Noah Purifoy Gallery

Exhibition Dates:
MAY 4, 2025 - FEBRUARY 21, 2026
Artist Talk
Sunday, June 8, 2025 at 1:00 p.m.
Location: Noah Purifoy Gallery
Politics, Race and Cartoons
David G. Brown
Curated by Rosie Lee Hooks
Experience visual forms of satire, political cartooning, underscoring its historical use as anti-racist dissent and introspective critique. Taking controversial topics in all of their complexity, humor, and provocation, while
raising important questions about the social power of art.
David Brown keeps our storytelling traditions alive through visual satire. Sometimes it feels like our people have no memory. Each generation lives as if no one has lived before it. But do we blame ourselves for leaving them ignorant of what we encountered in life and what we felt about it?
Through storytelling we can pass down our history, racial and political wisdom. The experience of racism is an exile in itself. As we experience David’s living body of connected work, his quality of stilled laughter is mild and divisive at the same time, displaying the corrupt ways of racism and injustice throughout the world. The laughter he shares with us is illuminating, healing and promotes the best in us. His cartoons are uproarious but deadly serious visual stories.

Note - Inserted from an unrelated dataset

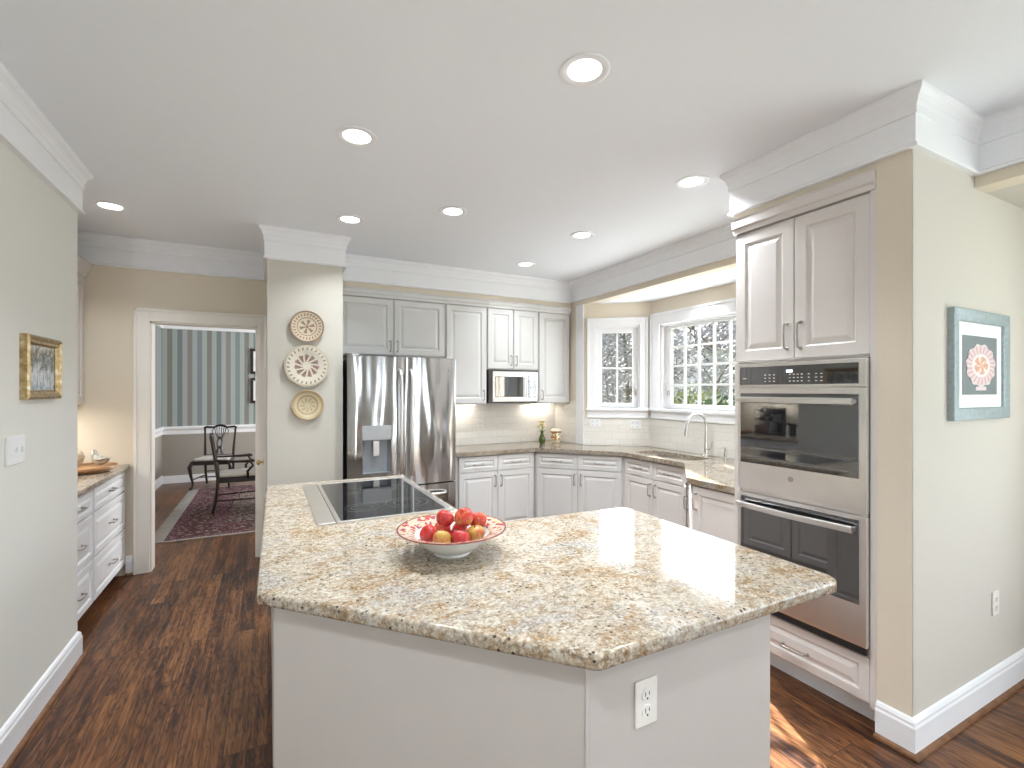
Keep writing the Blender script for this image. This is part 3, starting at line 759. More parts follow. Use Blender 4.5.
bm = B(); curved_front(bm, 0, FW, .09, .712); dz = obj('freezer_drawer', bm, 'steel', fr, True)
bm = B(); box(bm, (.01, .03, .0), (FW-.01, .07, .085)); obj('kick_grille', bm, 'blackmatte', fr)
for x in (.03, FW-.09): bm = B(); box(bm, (x, .02, FZT), (x+.06, .12, FZT+.016), .004); obj('hinge_cover', bm, 'steel_flat', fr)
def fhandle(parent, x, z0, z1):
    bm = B(); pts = [(x, .02, z0), (x, -.030, z0+.02), (x, -.052, z0+.07)]+[(x, -.060, z0+(z1-z0)*s) for s in (.25, .5, .75)]+[(x, -.052, z1-.07), (x, -.030, z1-.02), (x, .02, z1)]
    tube(bm, pts, .0125, 12); obj('handle', bm, 'steel_flat', parent, True)
fhandle(dl, hw-.045, .80, 1.70); fhandle(dr, hw+.045, .80, 1.70)
bm = B(); tube(bm, [(.10, .02, .64), (.12, -.035, .64), (.18, -.058, .64), (hw, -.064, .64), (FW-.18, -.058, .64), (FW-.12, -.035, .64), (FW-.10, .02, .64)], .0125, 12); obj('handle', bm, 'steel_flat', dz, True)
# dispenser
bm = B(); yb = .010
box(bm, (DCX0-.004, -.004, 1.112), (DCX1+.004, .02, 1.235), .006); obj('dispenser_panel', bm, plain('gray dispenser panel', (.42, .42, .42), .35, 1.0), dl)
bm = B(); cols_ = [(DCX0, .012), (DCX0+.02, .066), (DCX1-.02, .066), (DCX1, .012)]
vb = [bm.verts.new((x, y, .845)) for x, y in cols_]; vt = [bm.verts.new((x, y, 1.115)) for x, y in cols_]
for i in range(3): bm.faces.new([vb[i], vb[i+1], vt[i+1], vt[i]])
bm.faces.new(vb); obj('dispenser_recess', bm, plain('gray dispenser lining', (.30, .32, .34), .35, .3), dl)
bm = B(); box(bm, ((DCX0+DCX1)/2-.028, .02, .98), ((DCX0+DCX1)/2+.022, .035, 1.112), .006); obj('dispenser_paddle', bm, 'steel_flat', dl)
bm = B(); lathe(bm, [(0, 0), (.012, 0), (.012, -.004), (0, -.004)], 16, (FW-.07, .016, 1.70), axis='y'); 
bm.free(); bm = B(); lathe(bm, [(0, .004), (.012, .004), (.012, 0), (0, 0)], 16, (FW-.065, .014, 1.695), axis='y'); obj('badge', bm, 'pewter', dr)

# microwave
mw = thing('microwave', 'stainless microwave with black window tucked under the paired upper cabinet doors', 'microwave', (2.075, 4.575, 1.385))
bm = B(); box(bm, (0, .03, 0), (.60, .34, .355), .004); obj('case', bm, 'black', mw)
bm = B(); box(bm, (.045, .0, .012), (.598, .030, .342), .005); md = obj('front', bm, plain('microwave steel', (.52, .51, .50), .3, 1.0), mw)
bm = B(); box(bm, (.0, .004, .004), (.044, .030, .350), .003); box(bm, (.0, .006, .340), (.60, .03, .356))
for i in range(12): box(bm, (.004, .0, .02+i*.027), (.040, .006, .033+i*.027))
obj('vent_grille', bm, plain('dark vent grille', (.05, .045, .04), .4), mw)
bm = B(); box(bm, (.075, -.003, .065), (.415, .003, .285), .004); obj('door_glass', bm, 'darkglass', mw)
bm = B(); box(bm, (.475, -.003, .055), (.575, .002, .300), .003); obj('control_glass', bm, 'darkglass', mw)
bm = B(); 
for i in range(3):
    for j in range(5): box(bm, (.487+i*.028, -.005, .075+j*.032), (.507+i*.028, -.002, .092+j*.032))
obj('keypad', bm, 'plastic_white', mw)
bm = B(); box(bm, (.487, -.005, .25), (.563, -.002, .285)); obj('clock_display', bm, 'display', mw)
bm = B(); tube(bm, [(.445, .0, .07), (.445, -.028, .085), (.445, -.032, .175), (.445, -.028, .265), (.445, 0, .28)], .008, 10); obj('handle', bm, 'steel_flat', mw, True)

# ------------------------------------------------------------------ WORKTOPS
def worktop(name, label, poly, m, z0=.876, z1=.914, hole=None, bev=.009, rad=0):
    bm = B(); prism(bm, rounded(poly, rad) if rad else poly, z0, z1, bev, 3, hole)
    return tag(obj(name, bm, m, None, True), label, 'worktop')
outer = [(1.505, 4.34), (2.51, 4.34), (3.10, 3.67), (3.10, 2.88), (2.59, 2.385), (2.585, 1.852), (3.115, 1.865), (3.118, 1.872), (3.668, 2.262), (3.668, 3.885), (3.118, 4.33), (3.118, 4.918), (1.505, 4.918)]
SX0, SX1, SY0, SY1 = 3.20, 3.50, 2.93, 3.62
worktop('worktop', 'gray speckled granite worktop running from the refrigerator past the sink', outer, 'granite2', hole=rounded([(SX0, SY0), (SX1, SY0), (SX1, SY1), (SX0, SY1)], .05, 4))
# sink
bm = B(); rim = rounded([(SX0-.012, SY0-.012), (SX1+.012, SY0-.012), (SX1+.012, SY1+.012), (SX0-.012, SY1+.012)], .05, 4)
lo = rounded([(SX0+.01, SY0+.01), (SX1-.01, SY0+.01), (SX1-.01, SY1-.01), (SX0+.01, SY1-.01)], .05, 4)
n_ = len(rim); r1 = [bm.verts.new((*p, .872)) for p in rim]; r2 = [bm.verts.new((*p, .715)) for p in lo]; r0 = [bm.verts.new((p[0], p[1], .875)) for p in rim]
for i in range(n_): bm.faces.new([r1[i], r1[(i+1) % n_], r2[(i+1) % n_], r2[i]])
bm.faces.new(r2); bmesh.ops.recalc_face_normals(bm, faces=bm.faces[:])
sk = tag(obj('sink', bm, 'steel_flat', None, True), 'stainless undermount sink set into the worktop below the large window', 'sink')
# faucet
fa = thing('faucet', 'brushed chrome gooseneck faucet behind the sink', 'faucet', (3.59, 3.075, .914), R(172))
bm = B(); lathe(bm, [(0, 0), (.030, 0), (.030, .008), (.022, .016), (.019, .05), (.019, .10), (.014, .13), (0, .13)], 20)
obj('base', bm, 'chrome', fa, True)
bm = B(); pts = [(0, 0, .12), (0, 0, .28)]+[(.105-.105*math.cos(a), 0, .28+.115*math.sin(a)) for a in [PI*i/12 for i in range(1, 12)]]+[(.215, 0, .265)]
tube(bm, pts, .0135, 12); obj('spout', bm, 'chrome', fa, True)
bm = B(); tube(bm, [(.213, 0, .285), (.219, 0, .25), (.228, 0, .195)], [.012, .016, .017], 14); obj('spray_head', bm, 'chrome', fa, True)
bm = B(); tube(bm, [(0, .01, .07), (0, .05, .075), (-.005, .062, .10), (-.01, .07, .150)], [.012, .010, .009, .006], 10); obj('lever', bm, 'chrome', fa, True)
so = thing('soap_dispenser', 'small chrome soap dispenser standing right of the faucet', 'soap dispenser', (3.60, 2.875, .914), R(180))
bm = B(); lathe(bm, [(0, 0), (.022, 0), (.022, .006), (.013, .012), (.012, .06), (0, .062)], 16); obj('base', bm, 'chrome', so, True)
bm = B(); tube(bm, [(0, 0, .055), (0, 0, .10), (.02, 0, .108), (.06, 0, .100)], [.008, .009, .008, .006], 10); obj('pump', bm, 'chrome', so, True)

# island
IT = [(-.012, 3.413), (-.03, 1.618), (.672, .872), (1.650, .872), (1.665, 1.945), (.866, 1.985), (.868, 3.405)]
IT = IT[::-1]
IT = rounded(IT, [.02, .03, .05, .055, .035, .03, .02], 6)
worktop('island_worktop', 'large cream and gold granite worktop on the island with cut-off corner', IT, 'granite', .874, .914, None, .011)
isl = thing('island', 'off-white paneled kitchen island under the large granite worktop', 'island', (0, 0, 0))
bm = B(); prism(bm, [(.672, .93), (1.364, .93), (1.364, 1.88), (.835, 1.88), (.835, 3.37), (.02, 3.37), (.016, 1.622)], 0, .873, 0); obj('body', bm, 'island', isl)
bm = B()   # corner trim on the near edge
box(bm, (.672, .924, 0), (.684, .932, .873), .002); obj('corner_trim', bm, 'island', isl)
def island_front(p0, p1, n, skip=()):
    L = math.hypot(p1[0]-p0[0], p1[1]-p0[1])
    for i in range(n):
        a, b = L*i/n+.006, L*(i+1)/n-.006
        bm = B(); panel(bm, a, b, .12, .855, y=-.02); o = obj('door', bm, 'cab', isl); o.location = (p0[0], p0[1], 0); o.rotation_euler = (0, 0, ang(p0, p1))
        hx = b-.04 if i % 2 == 0 else a+.04; bar_handle(o, hx, -.02, .74, .11, True)
island_front((1.364, .95), (1.364, 1.88), 2)
island_front((.835, 2.00), (.835, 3.36), 3)

def outlet(label, p, rot, n=1, m='plastic', kind='outlet', gang=1, w=.072, h=.118):
    t = thing('wall_outlet' if kind == 'outlet' else 'light_switch', label, 'outlet' if kind == 'outlet' else 'switch', p, rot)
    W_ = w*gang*(.66 if gang > 1 else 1) + (.024 if gang > 1 else 0)
    bm = B(); box(bm, (-W_/2, -.007, -h/2), (W_/2, -.0005, h/2), .003); obj('cover_plate', bm, m, t)
    for g in range(gang):
        cx = (g-(gang-1)/2)*.046
        if kind == 'outlet':
            for cz in (-.021, .021):
                bm = B(); lathe(bm, [(0, .0095), (.0165, .0095), (.017, .006), (.017, .004)], 20, (cx, 0, cz), axis='y'); s = obj('socket', bm, m, t)
                bm = B(); box(bm, (cx-.0075, -.0100, cz-.003), (cx-.0052, -.0085, cz+.008)); box(bm, (cx+.0050, -.0100, cz-.001), (cx+.0072, -.0085, cz+.008)); lathe(bm, [(0, .0100), (.0028, .0100), (.0028, .0085)], 10, (cx, 0, cz-.009), axis='y'); obj('slots', bm, 'slot', s)
        else:
            bm = B(); box(bm, (cx-.005, -.016, -.010), (cx+.005, -.006, .012), .002); obj('toggle', bm, m, t)
    return t
outlet('almond duplex outlet on the near end panel of the island', (.862, .93, .722), 0)
outlet('cream outlet low on the wall below the plate picture', (3.20, TY, .47), 0)
outlet('white three-gang toggle switch on the gray wall under the gilt picture', (-.96, 2.765, 1.265), R(90), m='plastic_white', kind='switch', gang=3)
outlet('small white outlet on the tile between refrigerator and vase', (2.12, YB-.010, 1.13), 0, m='plastic')
def on(p0, p1, s): return (p0[0]+(p1[0]-p0[0])*s-.010*math.sin(-ang(p0, p1))*1, p0[1]+(p1[1]-p0[1])*s-.010*math.cos(ang(p0, p1)))
q = on(BA, BB, .17); outlet('outlet plate on the tile left half below the small window', (q[0], q[1], 1.165), ang(BA, BB), m='plastic_white', kind='outlet', gang=2, h=.09)
q = on(BA, BB, .78); outlet('outlet plate on the tile right half below the small window', (q[0], q[1], 1.15), ang(BA, BB), m='plastic_white', kind='outlet', gang=2, h=.09)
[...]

With each stroke of his pen, he puts in hints of family, warmth, tolerance, and resiliency. As laughter is a language native to the soul. In this political atmosphere, we must hold onto the truth as we experience a coup d’etat in America and the dismantling of democracy as we know it. To American Black newspapers of the 1930’s and 1940’s “Ollie” Harrington was a prolific contributor of humorous and editorial cartoons. He emerged as an artist during the Harlem Renaissance and created Bootsie, the
popular cartoon figure that became a fixture in Black newspapers. Langston Hughes praised Harrington as America’s greatest Black
cartoonist.
Oliver Wendell Harrington single-handedly made the restaurant “Cafe Le Tournon” famous throughout the world. It was a gathering place for
expatriates such as Richard Wright, Chester Himes, William Gardener Smith, and a young James Baldwin.
-Rosie Lee Hooks
Charles Mingus Gallery

Tales From the Kids
David G. Brown
Curated by Rosie Lee Hooks
A long-running comic book series born from a mid-1990s community art program – provided a safe, creative space for children and young people to voice their frustrations, hopes, and everyday. This commemorative exhibition honors that legacy, bringing these heartfelt, youth-created narratives and vibrant artwork from the comic’s pages into the gallery space. Each piece on display echoes with the honesty, hope, and resilience of its young storytellers, reflecting artist David G. Brown’s unwavering respect for youth voices and his belief in their wisdom. Tales From The Kids stands as a testament to the power of listening to the younger generation, celebrating decades of creative expression and the enduring impact of an artist who helped kids share their truth.